Le piazze si sono riempite tre volte, a marzo, aprile, poi domenica 16 agosto, in un crescendo di toni: “Dilma, peccato non ti abbiano impiccato nel DOI-CODI (il servizio informativo della dittatura che l’arrestò e torturò a inizio anni ‘70, n.d.r.)” recitava un cartello impugnato da due distinte signore domenica scorsa, mentre si moltiplicavano quelli che inneggiavano al ritorno al potere dei militari.
Ma i manifestanti erano sempre meno, e d’altronde le proteste di piazza non hanno prodotto alcuna piattaforma politica che non sia l’avversione al governo in carica, lo stesso leader del PSDB, il candidato sconfitto Aécio Neves (a sua volta non immune da sospetti di malversazione) non ha brillato per capacità di leadership. Al tempo stesso, la politica si è rimessa in moto.
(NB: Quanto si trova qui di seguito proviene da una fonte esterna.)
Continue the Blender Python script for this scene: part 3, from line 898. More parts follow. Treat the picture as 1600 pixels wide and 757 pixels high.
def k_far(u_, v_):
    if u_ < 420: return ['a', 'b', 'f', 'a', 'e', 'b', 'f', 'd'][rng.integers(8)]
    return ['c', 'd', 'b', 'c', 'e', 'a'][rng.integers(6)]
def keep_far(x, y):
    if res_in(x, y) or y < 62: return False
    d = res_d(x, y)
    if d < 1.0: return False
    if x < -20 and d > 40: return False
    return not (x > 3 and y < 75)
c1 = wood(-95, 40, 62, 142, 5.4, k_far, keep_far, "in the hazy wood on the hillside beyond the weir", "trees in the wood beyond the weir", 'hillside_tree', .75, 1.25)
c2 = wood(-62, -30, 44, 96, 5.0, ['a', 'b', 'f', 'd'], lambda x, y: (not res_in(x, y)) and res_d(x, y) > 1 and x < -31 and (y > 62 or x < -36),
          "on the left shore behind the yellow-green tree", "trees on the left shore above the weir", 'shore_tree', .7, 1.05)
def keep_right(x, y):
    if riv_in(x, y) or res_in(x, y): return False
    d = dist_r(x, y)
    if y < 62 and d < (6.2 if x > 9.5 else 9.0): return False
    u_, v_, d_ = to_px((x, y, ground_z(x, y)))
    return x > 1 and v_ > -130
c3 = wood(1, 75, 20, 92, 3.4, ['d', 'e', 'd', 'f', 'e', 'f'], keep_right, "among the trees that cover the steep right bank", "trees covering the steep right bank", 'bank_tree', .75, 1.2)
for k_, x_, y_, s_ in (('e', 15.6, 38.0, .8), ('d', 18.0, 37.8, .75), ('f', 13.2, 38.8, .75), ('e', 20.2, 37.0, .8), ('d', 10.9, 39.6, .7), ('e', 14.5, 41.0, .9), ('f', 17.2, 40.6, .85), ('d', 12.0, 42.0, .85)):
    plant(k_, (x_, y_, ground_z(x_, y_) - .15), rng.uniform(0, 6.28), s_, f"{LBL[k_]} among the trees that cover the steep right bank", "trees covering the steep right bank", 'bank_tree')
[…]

Lobby economiche e media hanno preso atto che, non riuscendo la spallata, una situazione di persistente, forte instabilità politica era contraria ai loro interessi, in una congiuntura economica già molto fragile.
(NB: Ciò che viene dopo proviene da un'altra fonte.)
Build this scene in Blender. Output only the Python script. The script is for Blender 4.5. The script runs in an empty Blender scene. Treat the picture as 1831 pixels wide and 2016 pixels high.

Il presidente del Senato, l’alagoano Renan Calheiros, del partito alleato di governo PMDB, anch’egli peraltro chiamato in causa nell’inchiesta Lava-Jato, e per questo distanziatosi nei mesi passati da Dilma, che accusava di non averlo protetto, si è reso conto che la salvezza del governo era anche la sua. Ha preso a ricucire i rapporti tra gruppi parlamentari e governo, un’operazione in cui nei mesi scorsi aveva fallito il vice di Dilma Michel Temer, suo collega di partito. È stato così isolato il presidente della Camera, Eduardo Cunha, anch’egli PMDB (partito “pigliatutto” che esprime una forte varietà di posizioni politiche), rimasto solo nell’opera di costante sabotaggio al governo. Dilma e i suoi ministri hanno – perlomeno in attesa che passi la buriana – di fatto rinunciato all’agenda sociale che era il marchio di fabbrica del loro esecutivo, già nei mesi scorsi pesantemente annacquata dalle scelte liberiste del Ministro della Fazenda Joaquim Levy (scelto all’indomani della rielezione proprio per puntellare un esecutivo uscito vincitore di stretta misura), garantendo l’appoggio alla piattaforma Agenda Brasil dello stesso Calheiros, che smantella molte delle conquiste sociali recenti, prima tra tutte l’universalità dell’assistenza sanitaria gratuita.
Un segnale evidente del nuovo corso sono le posizioni di grande prudenza di Fiesp e Firjan (le “Confindustrie” di San Paolo e Rio de Janeiro), e più ancora il tono con cui Rede Globo (di gran lunga il maggiore conglomerato mediatico del paese, un potentato che ha sempre avuto grandissimo peso nell’orientare l’opinione pubblica) ha coperto gli eventi di domenica, culminato con l’espulsione di una sua troupe dal corteo che sfilava lungo il calçadão di Copacabana, con la reporter accusata di essere “comunista” (e chi conosce il Brasile può capire la paradossale, involontaria ironia dei manifestanti, come rivolgere un epiteto analogo a un cronista del Giornale o di Libero).
Certo, tutto può ancora accadere. L’inchiesta Lava-Jato è in pieno svolgimento, i suoi inquirenti – come all’epoca di Mani Pulite da noi – non vanno troppo per il sottile nel disporre misure coercitive, e lo stesso Lula, in questo momento un comune cittadino, potrebbe entrare nel mirino del giudice Moro, l’eroe dei manifestanti di domenica. Il suo eventuale arresto sarebbe devastante per il PT, il governo e per Dilma, che per questo pare gli abbia offerto un posto da ministro, che gli garantirebbe l’immunità, del resto subito rifiutato dall’ex sindacalista, che resta il maggior patrimonio del suo partito e dell’intera sinistra brasiliana.
La fine anticipata del mandato di Dilma Rousseff resta ancora possibile, ma comunque vada le giovani istituzioni democratiche brasiliane hanno finora dato prova di grande solidità.